Friday, April 22, 2022

Latest Progress in the Fed's Digital Currency

Since 2016, Central Bank Digital Currency (CBDC) has gradually become an important subject of research and development experiments by central banks around the world. In terms of application scenarios, general CBDC is oriented to retail, online shopping, personal payment, etc., basically corresponding to cash scenarios, and is the main research direction at present. In addition, there are CBDCs such as financial institutions’ reserves.

The Federal Reserve has been cautious in its exploration of digital currencies, and has suppressed Facebook's Libra project. But it has been conducting exploration and research itself, mainly including its financial laboratory and the "Hamilton" project that authorized its Boston branch.

Note: The project name honors two people: Alexander Hamilton, the first U.S. Treasury Secretary and founder of the financial system. Margaret Hamilton, director of software engineering at the MIT Instrumentation Laboratory, was involved in software development for the Apollo program.

Hamilton Project

The "Hamilton" project is an exploratory research project by the Federal Reserve Boston Branch and the MIT Monetary Research Center.

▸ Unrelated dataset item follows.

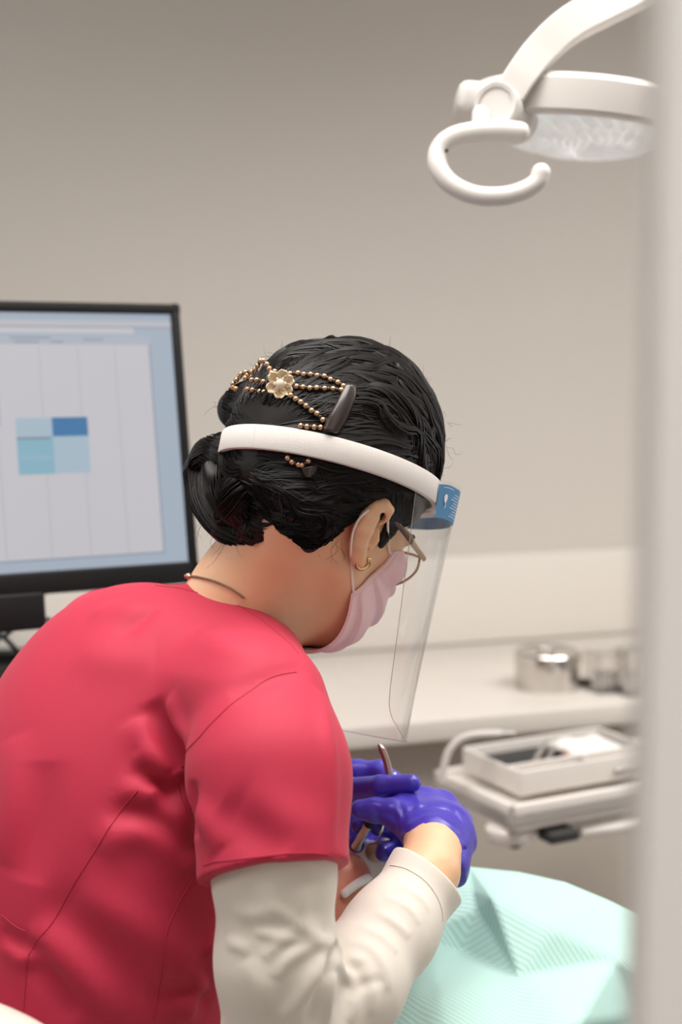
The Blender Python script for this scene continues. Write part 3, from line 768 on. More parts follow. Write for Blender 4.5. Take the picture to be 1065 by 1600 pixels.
# folds: (pixels where the photo shows them, amplitude (+ ridge, - furrow), width)
folds = [
    ([(236, 1098), (248, 1130), (262, 1165), (280, 1205)], -.0060, .010), ([(215, 1120), (235, 1160), (262, 1210)], .0035, .014), ([(262, 1090), (280, 1130), (292, 1160)], .003, .010),
    ([(205, 1200), (232, 1212), (262, 1240), (300, 1290)], -.0065, .011), ([(212, 1178), (245, 1190), (280, 1225)], .004, .011), ([(180, 1240), (225, 1240), (262, 1262), (300, 1320)], .005, .013),
    ([(170, 1290), (215, 1270), (265, 1300), (305, 1345)], -.0045, .013), ([(150, 1330), (200, 1300), (250, 1310), (300, 1360)], .004, .014),
    ([(60, 1410), (120, 1440), (180, 1500), (230, 1570)], -.003, .020), ([(45, 1450), (90, 1480), (150, 1545), (190, 1600)], .0045, .016), ([(40, 1500), (80, 1530), (120, 1590)], -.004, .012),
    ([(120, 1400), (200, 1440), (270, 1500), (300, 1560)], .004, .018), ([(230, 1560), (280, 1545), (330, 1570)], -.004, .010), ([(320, 1470), (345, 1490), (350, 1510)], .006, .010),
    ([(325, 1530), (300, 1560), (280, 1600)], .005, .012), ([(25, 1150), (20, 1250), (0, 1350)], .0025, .02), ([(70, 1190), (60, 1280), (45, 1380)], -.0025, .02),
    ([(300, 1262), (325, 1290), (342, 1330)], .0035, .012), ([(345, 1260), (400, 1300), (440, 1340)], -.0022, .016), ([(380, 1250), (450, 1285), (520, 1300)], .0022, .02),
    ([(300, 1220), (301, 1260), (307, 1310)], -.005, .008), ([(360, 1090), (420, 1060), (480, 1045)], -.0018, .010),
    ([(140, 960), (190, 950), (230, 960)], .002, .012), ([(185, 1000), (210, 975), (245, 950)], -.0018, .008), ([(500, 1080), (512, 1150), (518, 1250), (520, 1340)], .0022, .008),
    ([(120, 1010), (180, 1030), (240, 1020)], .002, .02), ([(310, 985), (360, 1010), (430, 1020)], .002, .016),
    ([(0, 1455), (40, 1475), (78, 1490)], -.003, .006), ([(0, 1478), (38, 1500), (72, 1492)], .002, .006),
]
for pts, a, w_ in folds:
    q = on(scrub_base, pts)
    q = spline(q, 12) if len(q) > 2 else q
    if len(q) > 1: SFOLD.append((q, a*2.0, w_, (q.min(0)-.06, q.max(0)+.06)))
def pseg2(p, pts):
    L = np.concatenate([[0], np.cumsum(np.linalg.norm(np.diff(pts, axis=0), axis=1))]); best = np.full(len(p), 1e9); tt = np.zeros(len(p))
    for i in range(len(pts)-1):
        a = pts[i]; ba = pts[i+1]-a; pa = p-a; t = np.clip(pa@ba/(ba@ba+1e-12), 0, 1); d = ((pa-t[:, None]*ba)**2).sum(1)
        m = d < best; best[m] = d[m]; tt[m] = (L[i]+(L[i+1]-L[i])*t[m])/L[-1]
    return np.sqrt(best), tt
def with_folds(d, p, FL):
    near = np.abs(d) < .03
    if not near.any(): return d
    idx = np.nonzero(near)[0]; pp = p[idx]; add = np.zeros(len(pp))
    for q, a, w_, (lo, hi) in FL:
        m = ((pp > lo) & (pp < hi)).all(1)
        if m.any():
            # fade towards the ends of the fold
            x = pp[m]; ds, tt = pseg2(x, q); add[m] += a*np.exp(-(ds/w_)**2)*np.sin(PI*np.clip(tt, 0, 1))**.7
    d = d.copy(); d[idx] -= add
    return d
def scrub(p):
    d = with_folds(scrub_base(p), p, SFOLD)
    s = sleeve_core(p); z = (p-(HEMP-HEMAX*.03))@HEMAX
    d = np.maximum(d, -np.maximum(np.maximum(d+.0042, s+.001), -z))
    return smax(d, -neckhole(p), .003)
lo_s = np.array([-.55, .95, .50]); hi_s = np.array([.10, 1.75, 1.20])
v, f = nets(scrub, *grid3(lo_s, hi_s, .0045, (np.array([-.17, 1.0, .80]), np.array([.03, 1.25, .98])), .0024), blk=6)
sc = make('scrub_top', v, f, m_scrub, dentist)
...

The project is divided into two phases:

  • Phase 1: Solve core issues such as high performance, reliable transactions, scalability, and privacy protection. Target 100,000 TPS, second-level confirmation, multi-region fault tolerance.
  • Phase 2: Solve key issues such as auditable, programmable contracts, support for intermediary layers, attack prevention, and offline transactions.

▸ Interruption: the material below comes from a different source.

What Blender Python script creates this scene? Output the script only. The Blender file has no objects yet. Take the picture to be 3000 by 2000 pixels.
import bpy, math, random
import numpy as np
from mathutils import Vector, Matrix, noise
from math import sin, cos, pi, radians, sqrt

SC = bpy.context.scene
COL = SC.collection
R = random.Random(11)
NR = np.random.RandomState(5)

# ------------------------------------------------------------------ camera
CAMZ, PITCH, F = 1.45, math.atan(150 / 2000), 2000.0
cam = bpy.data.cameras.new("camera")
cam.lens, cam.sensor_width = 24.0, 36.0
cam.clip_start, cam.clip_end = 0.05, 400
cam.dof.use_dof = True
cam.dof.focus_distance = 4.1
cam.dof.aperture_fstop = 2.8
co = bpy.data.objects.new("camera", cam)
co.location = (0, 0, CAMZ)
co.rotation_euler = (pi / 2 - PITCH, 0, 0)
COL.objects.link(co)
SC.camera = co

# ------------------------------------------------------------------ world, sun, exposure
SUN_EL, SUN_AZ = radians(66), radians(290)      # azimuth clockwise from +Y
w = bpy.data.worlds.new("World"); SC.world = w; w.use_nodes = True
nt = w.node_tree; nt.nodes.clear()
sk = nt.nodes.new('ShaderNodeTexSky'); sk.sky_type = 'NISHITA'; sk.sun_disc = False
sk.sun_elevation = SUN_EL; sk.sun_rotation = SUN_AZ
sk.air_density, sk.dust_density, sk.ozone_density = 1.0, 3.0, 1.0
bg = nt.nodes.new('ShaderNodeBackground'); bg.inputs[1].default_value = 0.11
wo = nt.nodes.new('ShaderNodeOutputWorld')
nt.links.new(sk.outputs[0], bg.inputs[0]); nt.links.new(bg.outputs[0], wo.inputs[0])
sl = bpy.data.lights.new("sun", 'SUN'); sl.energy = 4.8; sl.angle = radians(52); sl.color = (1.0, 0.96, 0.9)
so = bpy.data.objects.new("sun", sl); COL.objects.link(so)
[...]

After several years of hard work, the first phase was completed in February this year. The source code OpenCBDC was released in the form of open source software, mainly developed through C++, following the MIT open source license agreement, and the project address is mit-dci/opencbdc-tx.

Two kinds of engines were tested. The single-order node engine Atomizer (order-preserving) can reach a peak value of 170,000 TPS; the parallel execution engine 2PC (order-preserving) can reach 1.7 million TPS.

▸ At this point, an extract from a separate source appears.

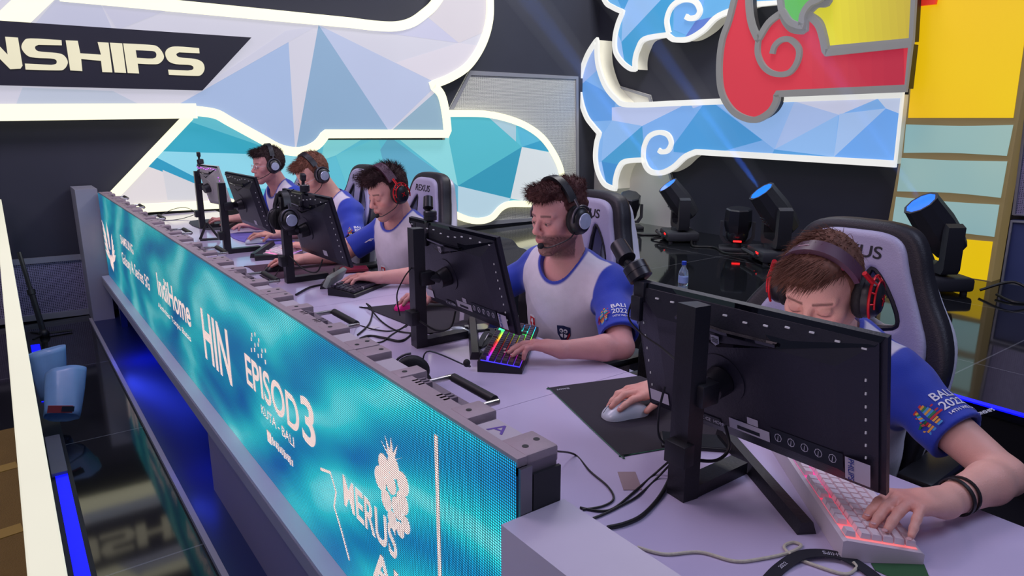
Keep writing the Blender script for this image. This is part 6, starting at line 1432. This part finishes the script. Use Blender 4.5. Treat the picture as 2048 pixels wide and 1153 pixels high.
# ---------------- second from the far end
H4 = head_matrix((1.505, 4.020, 1.175), .12, .52, 0)
J4 = dict(head=H4, neck=(1.63, 4.00, 1.02), shL=(1.63, 3.815, .965), shR=(1.65, 4.21, .96), chest=(1.68, 4.02, .85), pelvis=(1.74, 4.04, .60),
          elL=(1.58, 3.63, .80), wrL=(1.37, 3.77, .797), knL=(1.295, 3.815, .812), tipsL=[(1.30, 3.865, .782), (1.235, 3.865, .782), (1.22, 3.835, .782), (1.225, 3.805, .782), (1.245, 3.775, .778)], sideL=(.3, 1, 0),
          elR=(1.52, 4.30, .80), wrR=(1.335, 4.328, .795), knR=(1.26, 4.33, .806), tipsR=[(1.26, 4.28, .768), (1.19, 4.31, .780), (1.185, 4.332, .780), (1.20, 4.362, .768), (1.23, 4.378, .762)], sideR=(0, -1, 0))
hair4 = dict(col=(120, 78, 62), n=3600, long=.030, short=.004, line=.060, side=.001, top=.008, lumps=[((.06, 0, .09), (.045, .05, .025))], flow=(.9, 0, .2), lift=.5, droop=(.3, 0, -.2), mess=.3, curl=.12, w=.0010)
P4 = person('ginger haired player with head bowed low before the fourth monitor', J4, .005, (218, 164, 150), hair4, seed=21)
headset('black headset with silver disc worn by the ginger haired player', H4 @ HS, 'A', hw=.090, hh=.142, tilt=.1, mic_tip=(.112, .018, -.072))
sleeve_print(P4, at_px(P4, 700, 463), .95)
# ---------------- farthest
H5 = head_matrix((1.500, 4.850, 1.190), .03, .08, 0)
J5 = dict(head=H5, neck=(1.60, 4.90, 1.03), shL=(1.62, 4.74, .975), shR=(1.64, 5.13, .97), chest=(1.65, 4.93, .86), pelvis=(1.73, 4.96, .60),
          elL=(1.54, 4.60, .80), wrL=(1.36, 4.74, .797), knL=(1.29, 4.78, .812), tipsL=[(1.29, 4.83, .782), (1.23, 4.83, .782), (1.21, 4.80, .782), (1.215, 4.77, .782), (1.24, 4.74, .778)], sideL=(.3, 1, 0),
          elR=(1.50, 5.20, .80), wrR=(1.30, 5.20, .795), knR=(1.225, 5.19, .806), tipsR=[(1.225, 5.14, .768), (1.16, 5.17, .780), (1.155, 5.192, .780), (1.17, 5.222, .768), (1.20, 5.238, .762)], sideR=(0, -1, 0))
hair5 = dict(col=(48, 34, 34), n=3600, long=.030, short=.010, line=.062, side=.006, top=.006, lumps=[((.06, 0, .085), (.045, .055, .028)), ((-.05, 0, .03), (.06, .078, .075))], flow=(.6, .1, .2), lift=.3, droop=(.2, 0, -.4), mess=.25, curl=.15, w=.0010)
P5 = person('farthest player in profile with glasses and a lanyard', J5, .005, (208, 152, 146), hair5, beard=((100, 70, 68), .35), seed=29)
headset('black headset with silver disc worn by the farthest player', H5 @ HS, 'A', hw=.092, hh=.144, mic_tip=(.112, .018, -.072))
def glasses(label, pp, m):
    r = thing('eyeglasses', label, 'glasses'); r.matrix_world = pp['H']
    for sy in (1, -1):
        MB().tube([(.099-abs(math.cos(t))*.003, sy*.033+.020*math.cos(t), -.003+.015*math.sin(t)) for t in [2*PI*j/20 for j in range(20)]], .0014, 6, closed=True).build('rim', m, r)
        MB().tube([(.096, sy*.053, .002), (.05, sy*.076, .002), (-.01, sy*.078, .0)], .0014, 6).build('temple', m, r)
    MB().tube([(.101, .013, 0), (.103, 0, .003), (.101, -.013, 0)], .0013, 6).build('bridge', m, r)
    return r
M_gl = mat('glasses_pale', (220, 205, 205), .2, metal=.4)
glasses('pale framed glasses on the farthest player', P5, M_gl); glasses('thin framed glasses on the ginger haired player', P4, M_gl)
nbk = V3_(*J5['neck']); ln = [nbk+V3_(.04, -.085, .0), nbk+V3_(-.02, -.10, -.005), nbk+V3_(-.10, -.075, -.08), nbk+V3_(-.135, -.03, -.20), nbk+V3_(-.13, -.01, -.30)]
lo_ = []
for p in spline(ln, 6):
    h = P5['bvh'].find_nearest(p); lo_.append(h[0]+h[1]*.004)
MB().strap(lo_, .016, .002, nrm=lambda i: (P5['bvh'].find_nearest(lo_[i])[1])).build('neck_lanyard', M_lan, P5['root'])
# ================================================================== blue beams in the stage haze
def haze_mat():
    m = bpy.data.materials.new('stage_haze'); m.use_nodes = True; nt = m.node_tree; nt.nodes.clear(); o = nt.nodes.new('ShaderNodeOutputMaterial'); v = nt.nodes.new('ShaderNodeVolumeScatter')
    v.inputs['Density'].default_value = .10; v.inputs['Color'].default_value = (.9, .93, 1, 1); nt.links.new(v.outputs[0], o.inputs['Volume']); return m
M_haze = haze_mat(); ang = -2.2; tl = .68; axb = Vector((math.sin(ang)*math.sin(tl), -math.cos(ang)*math.sin(tl), math.cos(tl)))
for i, (b, s_, e) in enumerate((((5.12, 2.05, ZS), 1.13, 900), ((5.10, 3.27, ZS), 1.1, 2400), ((5.27, 4.42, ZS), 1.02, 2400))):
    p = Vector(b)+Vector((0, 0, .36*s_))+axb*.222*s_; L = 3.6
    l = bpy.data.lights.new('beam_lamp', 'SPOT'); l.energy = e; l.color = (.05, .22, 1); l.spot_size = math.radians(5); l.spot_blend = .5; l.shadow_soft_size = .02
    lo = bpy.data.objects.new('beam_lamp', l); COL.objects.link(lo); lo.location = p+axb*.02; lo.rotation_euler = (-axb).to_track_quat('Z', 'Y').to_euler()
    o = MB().cyl(p+axb*.03, p+axb*L, .09, .22, 20).build('light_haze', M_haze)
    tag(o, ('haze lit blue above the light before the tower', 'haze lit blue above the middle moving head light', 'haze lit blue above the moving head light by the grey mesh')[i], 'haze', 'hazy beams of the moving heads', 'stuff')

In terms of architecture, it is similar to other central bank digital currency systems, drawing on the technical characteristics of blockchain and cryptocurrencies.

  • A centralized transaction structure is adopted because the central bank can provide a strong premise of trust;
  • Transactions are verified by private key signature;
  • The user uses the currency through the wallet client;
  • Referring to the UTXO model, the spent currency will be destroyed, and then a new currency will be created;
  • Transaction verification and execution are decoupled, making it easier to expand.

The project is still at an early stage and the scenarios under consideration are very limited. The author believes that there is still a long way to go before it can be used on the ground.

Several major open issues at present:

  • How is identity verification implemented? This still depends on the public-private key mechanism, which can be accelerated by specific hardware.
  • How to monitor anti-money laundering? This may be handled offline in an extended manner.
  • How is the audit granularity of identity and transaction data achieved? The main purpose is to allow different roles to see different granularities. This can be achieved through data isolation and encryption mechanisms.
  • How is the currency issued? It can be directly exchanged to individuals, or it can be authorized by secondary commercial banks (the latter is adopted by the digital renminbi).
  • How to integrate with the existing financial system? You can go through the transaction gateway, or simply not get through first, and go separately.

Summary

In fact, objectively speaking, under the premise of a centralized architecture, it is not difficult to implement a high-throughput trading system by using the existing software and hardware system. The difficulty is to support complex financial services, multi-transaction associations, and scalability, while taking into account conflicting requirements such as compliance, auditability, and privacy protection. These often require a lot of hands-on experience.